## What is being asked
Reproduce, please, only the lines from the first line below to the line containing "sc.camera = cam", inclusive.

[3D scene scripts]
####

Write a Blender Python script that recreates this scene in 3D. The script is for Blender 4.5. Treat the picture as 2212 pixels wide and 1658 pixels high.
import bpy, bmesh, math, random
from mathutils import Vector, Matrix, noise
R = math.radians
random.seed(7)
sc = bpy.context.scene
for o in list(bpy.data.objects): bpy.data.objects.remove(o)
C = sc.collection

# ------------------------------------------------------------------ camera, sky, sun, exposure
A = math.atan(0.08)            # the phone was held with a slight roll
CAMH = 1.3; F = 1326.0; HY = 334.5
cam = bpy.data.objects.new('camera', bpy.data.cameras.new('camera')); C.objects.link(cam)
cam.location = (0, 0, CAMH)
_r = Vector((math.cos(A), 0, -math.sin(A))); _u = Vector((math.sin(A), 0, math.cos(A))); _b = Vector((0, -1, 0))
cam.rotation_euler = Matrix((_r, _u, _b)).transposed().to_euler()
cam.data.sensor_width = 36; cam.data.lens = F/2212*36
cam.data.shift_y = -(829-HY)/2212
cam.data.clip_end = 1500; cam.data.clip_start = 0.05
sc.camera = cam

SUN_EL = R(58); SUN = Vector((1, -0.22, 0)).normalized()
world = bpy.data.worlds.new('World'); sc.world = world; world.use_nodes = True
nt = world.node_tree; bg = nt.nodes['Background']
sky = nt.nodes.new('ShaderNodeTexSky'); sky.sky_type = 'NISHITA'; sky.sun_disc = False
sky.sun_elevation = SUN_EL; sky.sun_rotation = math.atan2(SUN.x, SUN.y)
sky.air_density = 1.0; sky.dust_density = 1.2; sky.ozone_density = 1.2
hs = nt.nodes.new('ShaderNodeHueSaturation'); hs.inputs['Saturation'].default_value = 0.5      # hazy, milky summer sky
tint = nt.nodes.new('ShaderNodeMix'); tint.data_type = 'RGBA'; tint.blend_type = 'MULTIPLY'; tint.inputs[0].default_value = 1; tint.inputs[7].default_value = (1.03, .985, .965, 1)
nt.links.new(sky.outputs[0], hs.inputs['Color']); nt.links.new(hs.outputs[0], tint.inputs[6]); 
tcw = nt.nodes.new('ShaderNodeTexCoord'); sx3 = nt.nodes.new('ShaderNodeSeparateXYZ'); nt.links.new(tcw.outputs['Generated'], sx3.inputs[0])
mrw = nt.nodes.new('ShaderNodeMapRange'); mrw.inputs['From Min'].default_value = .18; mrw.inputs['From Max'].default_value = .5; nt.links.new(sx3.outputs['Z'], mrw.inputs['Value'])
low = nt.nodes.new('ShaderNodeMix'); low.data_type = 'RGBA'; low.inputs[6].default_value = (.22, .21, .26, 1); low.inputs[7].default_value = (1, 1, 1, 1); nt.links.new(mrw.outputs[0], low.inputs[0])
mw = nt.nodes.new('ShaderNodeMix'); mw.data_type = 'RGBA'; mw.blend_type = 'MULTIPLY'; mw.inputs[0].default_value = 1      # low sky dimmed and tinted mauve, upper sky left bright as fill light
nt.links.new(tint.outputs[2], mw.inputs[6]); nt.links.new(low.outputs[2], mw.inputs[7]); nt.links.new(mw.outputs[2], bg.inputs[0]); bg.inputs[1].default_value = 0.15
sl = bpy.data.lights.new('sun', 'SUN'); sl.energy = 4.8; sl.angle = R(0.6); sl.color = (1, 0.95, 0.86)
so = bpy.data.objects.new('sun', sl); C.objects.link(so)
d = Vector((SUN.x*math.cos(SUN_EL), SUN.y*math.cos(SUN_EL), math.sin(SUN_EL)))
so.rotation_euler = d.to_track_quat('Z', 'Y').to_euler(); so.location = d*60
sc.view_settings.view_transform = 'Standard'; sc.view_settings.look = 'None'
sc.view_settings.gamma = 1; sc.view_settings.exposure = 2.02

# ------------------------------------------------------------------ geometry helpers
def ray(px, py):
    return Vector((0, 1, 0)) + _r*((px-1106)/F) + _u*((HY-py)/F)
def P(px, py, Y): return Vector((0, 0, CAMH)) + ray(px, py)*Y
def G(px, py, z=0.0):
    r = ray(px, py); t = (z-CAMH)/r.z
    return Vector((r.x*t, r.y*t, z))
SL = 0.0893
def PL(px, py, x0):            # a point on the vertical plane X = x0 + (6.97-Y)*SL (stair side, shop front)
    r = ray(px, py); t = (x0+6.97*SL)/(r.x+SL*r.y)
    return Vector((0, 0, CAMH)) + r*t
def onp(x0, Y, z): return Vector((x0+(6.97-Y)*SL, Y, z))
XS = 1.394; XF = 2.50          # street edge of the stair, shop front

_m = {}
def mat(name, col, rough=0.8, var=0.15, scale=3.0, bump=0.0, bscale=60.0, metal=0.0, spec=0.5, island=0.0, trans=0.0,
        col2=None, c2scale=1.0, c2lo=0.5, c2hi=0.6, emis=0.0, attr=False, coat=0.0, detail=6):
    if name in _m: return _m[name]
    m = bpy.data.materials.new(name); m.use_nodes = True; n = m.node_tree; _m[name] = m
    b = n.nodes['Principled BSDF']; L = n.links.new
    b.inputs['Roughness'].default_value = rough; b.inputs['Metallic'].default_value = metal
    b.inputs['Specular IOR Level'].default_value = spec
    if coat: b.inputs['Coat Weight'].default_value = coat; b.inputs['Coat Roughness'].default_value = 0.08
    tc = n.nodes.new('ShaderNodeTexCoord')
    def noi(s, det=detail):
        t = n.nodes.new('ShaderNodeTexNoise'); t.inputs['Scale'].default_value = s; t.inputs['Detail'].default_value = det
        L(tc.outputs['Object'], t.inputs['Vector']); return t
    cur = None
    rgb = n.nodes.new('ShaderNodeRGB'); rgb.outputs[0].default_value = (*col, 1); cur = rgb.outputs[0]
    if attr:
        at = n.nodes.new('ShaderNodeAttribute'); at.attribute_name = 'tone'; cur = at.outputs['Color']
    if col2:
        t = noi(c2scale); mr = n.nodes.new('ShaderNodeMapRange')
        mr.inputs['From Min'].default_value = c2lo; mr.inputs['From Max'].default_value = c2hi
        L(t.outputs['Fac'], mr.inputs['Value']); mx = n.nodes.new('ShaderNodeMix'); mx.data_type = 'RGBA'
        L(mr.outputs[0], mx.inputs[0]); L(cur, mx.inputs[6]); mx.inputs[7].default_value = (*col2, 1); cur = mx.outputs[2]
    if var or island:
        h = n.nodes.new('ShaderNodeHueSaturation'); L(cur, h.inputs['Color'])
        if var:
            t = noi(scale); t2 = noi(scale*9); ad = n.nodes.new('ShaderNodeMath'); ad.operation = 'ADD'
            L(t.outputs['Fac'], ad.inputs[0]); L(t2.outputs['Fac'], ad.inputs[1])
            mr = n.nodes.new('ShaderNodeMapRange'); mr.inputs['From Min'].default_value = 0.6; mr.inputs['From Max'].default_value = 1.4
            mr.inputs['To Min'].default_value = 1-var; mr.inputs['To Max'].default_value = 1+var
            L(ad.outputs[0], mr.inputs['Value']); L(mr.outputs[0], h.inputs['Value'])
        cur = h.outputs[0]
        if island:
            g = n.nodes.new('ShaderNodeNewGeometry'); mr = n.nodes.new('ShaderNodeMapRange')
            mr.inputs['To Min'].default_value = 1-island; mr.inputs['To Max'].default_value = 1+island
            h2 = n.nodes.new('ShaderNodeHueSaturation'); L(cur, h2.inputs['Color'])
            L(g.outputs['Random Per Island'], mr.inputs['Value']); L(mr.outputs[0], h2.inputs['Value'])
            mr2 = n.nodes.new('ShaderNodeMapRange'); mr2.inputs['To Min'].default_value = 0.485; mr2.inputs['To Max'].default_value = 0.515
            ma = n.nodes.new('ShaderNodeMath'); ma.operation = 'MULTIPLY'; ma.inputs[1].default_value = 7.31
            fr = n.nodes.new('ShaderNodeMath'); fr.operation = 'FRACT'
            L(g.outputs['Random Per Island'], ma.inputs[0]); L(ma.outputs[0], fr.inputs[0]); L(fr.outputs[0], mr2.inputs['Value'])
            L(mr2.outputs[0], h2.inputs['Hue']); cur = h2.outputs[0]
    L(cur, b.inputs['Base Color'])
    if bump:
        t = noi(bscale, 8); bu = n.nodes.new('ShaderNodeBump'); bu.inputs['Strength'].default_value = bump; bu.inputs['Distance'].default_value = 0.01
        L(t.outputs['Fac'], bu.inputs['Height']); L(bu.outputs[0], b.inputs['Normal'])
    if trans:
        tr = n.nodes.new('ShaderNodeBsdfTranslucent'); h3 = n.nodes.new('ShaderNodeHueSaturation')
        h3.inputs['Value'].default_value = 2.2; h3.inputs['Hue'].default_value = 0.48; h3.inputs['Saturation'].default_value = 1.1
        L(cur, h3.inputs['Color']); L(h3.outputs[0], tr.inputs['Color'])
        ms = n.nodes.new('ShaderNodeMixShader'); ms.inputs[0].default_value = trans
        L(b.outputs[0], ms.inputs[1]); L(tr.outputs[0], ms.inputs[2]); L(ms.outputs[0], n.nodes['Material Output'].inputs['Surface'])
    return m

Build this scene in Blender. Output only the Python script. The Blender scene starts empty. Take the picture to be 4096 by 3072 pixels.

####

## Result of the task
Write a Blender Python script that recreates this scene in 3D. The script is for Blender 4.5. Treat the picture as 2212 pixels wide and 1658 pixels high.
import bpy, bmesh, math, random
from mathutils import Vector, Matrix, noise
R = math.radians
random.seed(7)
sc = bpy.context.scene
for o in list(bpy.data.objects): bpy.data.objects.remove(o)
C = sc.collection

# ------------------------------------------------------------------ camera, sky, sun, exposure
A = math.atan(0.08)            # the phone was held with a slight roll
CAMH = 1.3; F = 1326.0; HY = 334.5
cam = bpy.data.objects.new('camera', bpy.data.cameras.new('camera')); C.objects.link(cam)
cam.location = (0, 0, CAMH)
_r = Vector((math.cos(A), 0, -math.sin(A))); _u = Vector((math.sin(A), 0, math.cos(A))); _b = Vector((0, -1, 0))
cam.rotation_euler = Matrix((_r, _u, _b)).transposed().to_euler()
cam.data.sensor_width = 36; cam.data.lens = F/2212*36
cam.data.shift_y = -(829-HY)/2212
cam.data.clip_end = 1500; cam.data.clip_start = 0.05
sc.camera = cam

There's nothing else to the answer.